To the delight of Hazelwood business owners, the Town of Waynesville has finally begun to take up the task of expanding and beautifying the lot. 

“It’s way overdue,” said Cecil Brown, owner of Haywood Gun and Tactical at 495 Hazelwood Road.

Brown said he too gets occasional complaints from customers who’ve had trouble finding parking; he has a few spots next door to his building, but welcomes the expansion anyway. 

The plan is to demolish two buildings on the site — the Olde Time Insurance building off Hazelwood Avenue and Bill’s Barber Shop on Brown Avenue — and then pave, stripe and light the new area, increasing the lot’s capacity to 90 cars. 

An area measuring 20 by 35 feet will also be set aside for public art, giving downtown Hazelwood the opportunity to conduct some visual public relations; pieces on display in Waynesville have become popular, well-known and readily identifiable on social media and in tourist media. 

Brown’s only complaints about the plan are the absence of public restrooms and a dearth of readily-accessible trash cans. 

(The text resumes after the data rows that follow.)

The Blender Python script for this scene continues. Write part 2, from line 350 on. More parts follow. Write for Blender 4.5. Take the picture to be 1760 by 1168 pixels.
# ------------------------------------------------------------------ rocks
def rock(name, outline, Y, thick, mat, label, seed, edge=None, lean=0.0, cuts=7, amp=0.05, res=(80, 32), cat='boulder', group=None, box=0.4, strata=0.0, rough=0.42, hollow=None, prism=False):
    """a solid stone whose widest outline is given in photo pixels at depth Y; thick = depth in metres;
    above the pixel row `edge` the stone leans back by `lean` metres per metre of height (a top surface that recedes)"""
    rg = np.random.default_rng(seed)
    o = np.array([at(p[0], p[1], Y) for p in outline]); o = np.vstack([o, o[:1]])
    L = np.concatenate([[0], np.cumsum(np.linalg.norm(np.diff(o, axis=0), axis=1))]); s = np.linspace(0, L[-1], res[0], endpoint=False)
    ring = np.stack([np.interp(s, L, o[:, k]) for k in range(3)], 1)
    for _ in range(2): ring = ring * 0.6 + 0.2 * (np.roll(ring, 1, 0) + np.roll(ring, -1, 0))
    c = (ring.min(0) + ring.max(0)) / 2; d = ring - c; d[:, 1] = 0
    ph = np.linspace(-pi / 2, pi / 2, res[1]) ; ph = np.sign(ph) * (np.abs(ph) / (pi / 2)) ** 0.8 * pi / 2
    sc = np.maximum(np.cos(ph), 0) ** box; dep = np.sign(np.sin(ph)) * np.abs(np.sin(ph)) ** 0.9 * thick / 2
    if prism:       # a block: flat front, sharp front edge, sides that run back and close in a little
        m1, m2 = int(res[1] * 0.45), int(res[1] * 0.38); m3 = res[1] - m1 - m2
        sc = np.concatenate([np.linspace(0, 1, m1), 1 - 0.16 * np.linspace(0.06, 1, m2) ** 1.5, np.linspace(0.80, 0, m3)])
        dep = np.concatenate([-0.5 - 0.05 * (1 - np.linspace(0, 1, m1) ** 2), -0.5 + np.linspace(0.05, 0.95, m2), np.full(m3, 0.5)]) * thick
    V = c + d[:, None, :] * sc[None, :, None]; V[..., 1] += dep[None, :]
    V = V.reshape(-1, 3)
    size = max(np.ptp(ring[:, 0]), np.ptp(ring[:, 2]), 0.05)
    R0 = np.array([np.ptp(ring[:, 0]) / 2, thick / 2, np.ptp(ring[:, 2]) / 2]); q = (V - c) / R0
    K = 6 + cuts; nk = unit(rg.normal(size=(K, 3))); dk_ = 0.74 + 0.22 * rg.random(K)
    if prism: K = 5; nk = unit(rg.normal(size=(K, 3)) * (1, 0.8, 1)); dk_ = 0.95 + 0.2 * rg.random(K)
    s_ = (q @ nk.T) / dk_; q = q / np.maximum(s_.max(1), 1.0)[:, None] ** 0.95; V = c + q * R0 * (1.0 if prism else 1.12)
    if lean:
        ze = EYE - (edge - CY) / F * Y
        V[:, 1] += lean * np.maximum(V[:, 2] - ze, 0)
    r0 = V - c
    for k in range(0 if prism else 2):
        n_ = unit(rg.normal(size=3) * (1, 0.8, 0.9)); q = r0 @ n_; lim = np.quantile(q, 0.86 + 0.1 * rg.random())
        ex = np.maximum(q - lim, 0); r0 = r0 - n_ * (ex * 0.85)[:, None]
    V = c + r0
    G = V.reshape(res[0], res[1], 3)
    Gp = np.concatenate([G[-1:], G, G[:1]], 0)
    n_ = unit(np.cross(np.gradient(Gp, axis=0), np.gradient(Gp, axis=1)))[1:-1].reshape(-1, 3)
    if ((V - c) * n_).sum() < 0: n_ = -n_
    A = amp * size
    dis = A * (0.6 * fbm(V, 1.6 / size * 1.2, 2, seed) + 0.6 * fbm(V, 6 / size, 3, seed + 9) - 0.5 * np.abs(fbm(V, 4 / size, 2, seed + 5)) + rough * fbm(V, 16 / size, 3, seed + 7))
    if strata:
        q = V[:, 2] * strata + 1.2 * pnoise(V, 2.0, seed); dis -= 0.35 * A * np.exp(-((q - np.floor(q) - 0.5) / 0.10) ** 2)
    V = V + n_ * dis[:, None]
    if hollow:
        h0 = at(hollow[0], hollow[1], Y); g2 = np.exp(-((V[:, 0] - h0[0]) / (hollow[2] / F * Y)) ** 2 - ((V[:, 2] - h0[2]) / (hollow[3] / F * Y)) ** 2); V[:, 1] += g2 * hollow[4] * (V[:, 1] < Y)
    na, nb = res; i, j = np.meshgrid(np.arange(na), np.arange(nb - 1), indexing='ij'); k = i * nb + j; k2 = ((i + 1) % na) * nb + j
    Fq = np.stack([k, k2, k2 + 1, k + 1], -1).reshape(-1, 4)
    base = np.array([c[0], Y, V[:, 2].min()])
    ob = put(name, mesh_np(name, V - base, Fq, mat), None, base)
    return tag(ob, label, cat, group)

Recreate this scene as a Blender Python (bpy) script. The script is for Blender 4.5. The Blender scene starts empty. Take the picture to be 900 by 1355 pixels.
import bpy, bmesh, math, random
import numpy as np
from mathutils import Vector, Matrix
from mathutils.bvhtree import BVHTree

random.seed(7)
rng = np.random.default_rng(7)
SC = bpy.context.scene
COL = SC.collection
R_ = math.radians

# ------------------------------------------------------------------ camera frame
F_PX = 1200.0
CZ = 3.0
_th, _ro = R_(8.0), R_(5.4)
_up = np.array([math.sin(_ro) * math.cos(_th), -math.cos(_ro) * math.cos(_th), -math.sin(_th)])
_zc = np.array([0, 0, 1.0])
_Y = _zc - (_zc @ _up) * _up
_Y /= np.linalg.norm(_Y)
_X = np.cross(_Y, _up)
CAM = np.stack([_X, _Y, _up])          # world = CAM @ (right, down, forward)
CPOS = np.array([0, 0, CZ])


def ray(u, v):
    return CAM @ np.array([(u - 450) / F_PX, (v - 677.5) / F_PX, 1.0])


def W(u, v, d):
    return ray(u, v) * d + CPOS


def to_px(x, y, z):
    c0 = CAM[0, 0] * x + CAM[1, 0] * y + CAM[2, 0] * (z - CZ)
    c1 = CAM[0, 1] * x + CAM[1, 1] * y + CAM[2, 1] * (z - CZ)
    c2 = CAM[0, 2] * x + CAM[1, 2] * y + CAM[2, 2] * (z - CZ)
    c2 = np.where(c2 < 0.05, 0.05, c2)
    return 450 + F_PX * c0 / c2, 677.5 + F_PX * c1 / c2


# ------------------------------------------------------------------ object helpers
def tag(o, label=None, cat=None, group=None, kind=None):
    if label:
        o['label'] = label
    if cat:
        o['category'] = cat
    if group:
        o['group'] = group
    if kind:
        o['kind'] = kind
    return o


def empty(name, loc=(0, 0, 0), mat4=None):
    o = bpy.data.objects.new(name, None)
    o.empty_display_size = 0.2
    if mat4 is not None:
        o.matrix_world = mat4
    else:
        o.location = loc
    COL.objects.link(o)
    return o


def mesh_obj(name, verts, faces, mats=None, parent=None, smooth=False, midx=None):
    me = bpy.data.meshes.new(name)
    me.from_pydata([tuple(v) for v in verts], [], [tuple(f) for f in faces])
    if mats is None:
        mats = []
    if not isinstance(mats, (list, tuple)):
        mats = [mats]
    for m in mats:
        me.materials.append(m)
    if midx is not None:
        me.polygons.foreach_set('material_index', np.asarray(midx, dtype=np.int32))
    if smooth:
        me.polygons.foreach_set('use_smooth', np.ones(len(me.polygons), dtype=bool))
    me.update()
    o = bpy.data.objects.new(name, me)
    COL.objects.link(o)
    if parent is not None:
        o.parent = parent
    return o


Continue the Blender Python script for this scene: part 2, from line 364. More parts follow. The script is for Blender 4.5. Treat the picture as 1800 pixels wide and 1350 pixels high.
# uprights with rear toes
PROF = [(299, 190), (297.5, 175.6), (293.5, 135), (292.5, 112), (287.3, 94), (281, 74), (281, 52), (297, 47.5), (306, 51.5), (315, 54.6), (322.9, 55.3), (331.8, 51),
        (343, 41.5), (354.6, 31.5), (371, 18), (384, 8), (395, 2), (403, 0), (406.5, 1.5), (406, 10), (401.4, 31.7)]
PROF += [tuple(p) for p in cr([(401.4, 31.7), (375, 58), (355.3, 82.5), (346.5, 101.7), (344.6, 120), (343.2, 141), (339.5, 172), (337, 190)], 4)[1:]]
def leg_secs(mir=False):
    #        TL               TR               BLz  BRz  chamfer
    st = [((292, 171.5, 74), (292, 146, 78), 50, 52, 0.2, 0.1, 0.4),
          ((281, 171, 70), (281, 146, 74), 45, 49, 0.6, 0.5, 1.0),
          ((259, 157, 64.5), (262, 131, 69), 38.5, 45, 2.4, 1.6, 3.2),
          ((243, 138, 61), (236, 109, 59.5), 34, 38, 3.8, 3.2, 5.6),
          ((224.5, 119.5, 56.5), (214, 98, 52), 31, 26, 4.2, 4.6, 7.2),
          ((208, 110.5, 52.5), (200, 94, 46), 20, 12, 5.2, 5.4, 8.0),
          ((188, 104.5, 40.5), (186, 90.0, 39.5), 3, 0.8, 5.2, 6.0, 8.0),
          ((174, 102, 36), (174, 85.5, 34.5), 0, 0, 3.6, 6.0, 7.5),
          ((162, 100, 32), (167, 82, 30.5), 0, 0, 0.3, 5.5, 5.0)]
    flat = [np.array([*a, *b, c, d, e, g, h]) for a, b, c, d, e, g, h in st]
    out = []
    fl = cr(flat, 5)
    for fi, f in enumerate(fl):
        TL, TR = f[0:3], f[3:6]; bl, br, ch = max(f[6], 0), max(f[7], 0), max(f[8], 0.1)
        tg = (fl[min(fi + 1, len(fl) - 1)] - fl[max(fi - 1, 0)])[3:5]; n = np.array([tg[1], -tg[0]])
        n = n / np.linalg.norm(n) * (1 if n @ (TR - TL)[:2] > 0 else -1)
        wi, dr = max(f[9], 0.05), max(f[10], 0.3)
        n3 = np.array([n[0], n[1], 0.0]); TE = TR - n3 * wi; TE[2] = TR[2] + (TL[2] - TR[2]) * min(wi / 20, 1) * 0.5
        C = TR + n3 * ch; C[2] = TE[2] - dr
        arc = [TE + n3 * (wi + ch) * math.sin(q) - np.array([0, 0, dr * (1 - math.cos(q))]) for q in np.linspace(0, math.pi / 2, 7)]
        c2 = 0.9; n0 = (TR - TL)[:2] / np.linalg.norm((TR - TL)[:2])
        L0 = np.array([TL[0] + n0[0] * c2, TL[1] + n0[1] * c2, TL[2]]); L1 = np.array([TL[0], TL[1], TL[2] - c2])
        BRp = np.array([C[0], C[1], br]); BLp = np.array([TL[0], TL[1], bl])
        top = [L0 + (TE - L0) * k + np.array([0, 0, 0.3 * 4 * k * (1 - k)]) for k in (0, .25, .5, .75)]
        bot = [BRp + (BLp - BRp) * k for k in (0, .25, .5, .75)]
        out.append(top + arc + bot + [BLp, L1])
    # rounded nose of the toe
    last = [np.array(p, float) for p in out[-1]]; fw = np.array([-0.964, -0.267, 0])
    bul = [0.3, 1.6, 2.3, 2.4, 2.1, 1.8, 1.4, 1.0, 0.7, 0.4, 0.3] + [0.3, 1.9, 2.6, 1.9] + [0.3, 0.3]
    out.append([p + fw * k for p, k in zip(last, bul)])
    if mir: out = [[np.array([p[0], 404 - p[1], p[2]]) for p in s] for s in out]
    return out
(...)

But if the plan moves forward, it’s likely Brown and other Hazelwood Avenue business owners will see an even busier, more beautiful business district. 

Aldermen are expected to approve the $100,000 plan — which has languished since last fall — in November or December, at which time work would begin. 

Town Manager Rob Hites said he expects the project to take about three months total, with a “mothballing” of the project to occur around Thanks-    giving. Demolition of the buildings will be undertaken first, but asphalt companies will probably be closed for the winter by the time the town’s site work is complete, so gravel will be in place until they reopen in the spring, meaning the lot will immediately offer space for more vehicles.

The town expects to lease the lot for $850 per month for 25 years, with a 9 percent increase every five years.